EXCLUSIVE: Senate Strikes Deal on 9/11 First Responders Bill
Senator allows vote after cost of bill to care for 9/11 responders is cut $2 bn
Dec. 22, 2010— -- Senators on both side of the aisle came together to unanimously pass a bill to give continuing health benefits and compensation to first responders who got sick after the 9/11 terror attacks.
The bill passed after Senate Democrats struck a deal Wednesday with Sen. Tom Coburn, R-Okla., who agreed to drop his objections when the cost of the bill was reduced by about $2 billion. The proposal later passed through the House, 206-60, and is headed for President Obama's desk.
Despite its popularity, the 9/11 health bill was delayed in Senate by Coburn and the Oklahoma Republican had come under withering criticism for opposing the bill on the grounds that it provided "overly generous funding" and included "unnecessary and duplicative compensation funds."
Coburn emerged Wednesday from a closed-door meeting that included Senate Majority Leader Harry Reid and New York Democrats Chuck Schumer and Kirsten Gillibrand to reveal that that a deal has been worked out that will likely enable the bill to pass the Senate – and then the House – by the end of the day.
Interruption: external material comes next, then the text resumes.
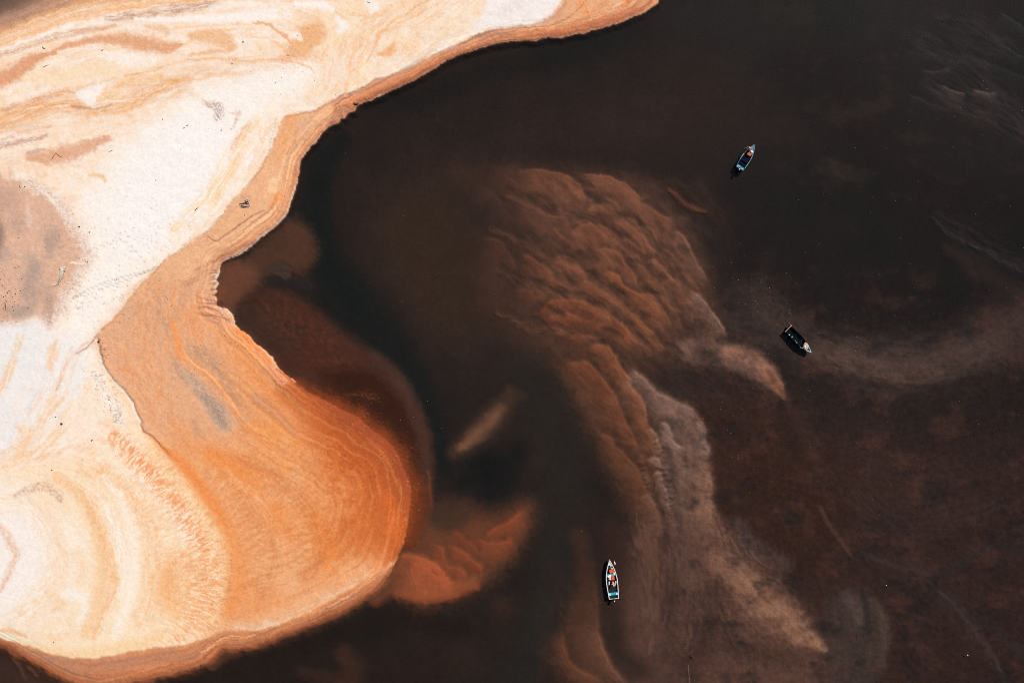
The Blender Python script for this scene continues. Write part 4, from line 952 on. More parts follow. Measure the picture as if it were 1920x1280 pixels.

Under the deal, the total cost of the bill over ten years would be reduced from $6.2 billion to $4.2 billion. Of that $4.2 billion, $1.5 billion will go to health benefits for the first responders, while $2.7 billion will go to compensation for them.
"I'll stand in the way of anything that doesn't make sense and doesn't spend our money wisely, so you know, it doesn't matter what the issue is, we're in such a hole, Jon, that we don't have the luxury of not getting things right," Coburn told ABC News' Jonathan Karl. "And so we've come to an agreement that costs less, doesn't allow double-dipping, doesn't allow exorbitant lawyer fees, and we've worked it out and so we're going to take care of the folks, but we're going to do it in a way that doesn't punish the people that are going to pay the bill."
"But the way you've been hammered on this, standing against the heroes of 9/11…," replied Karl.
"I'm used to being hammered," Coburn said. "I'm not standing against them at all. I'm standing for us as America, the realization that we have to do things efficiently and economically. We've worked out a deal now that spends a whole lot less money, accomplishes exactly the same thing, and does it in a way that protects our future. Every bill should have to go through that – and the fact that they don't is a problem. That's why we're $14 trillion in debt."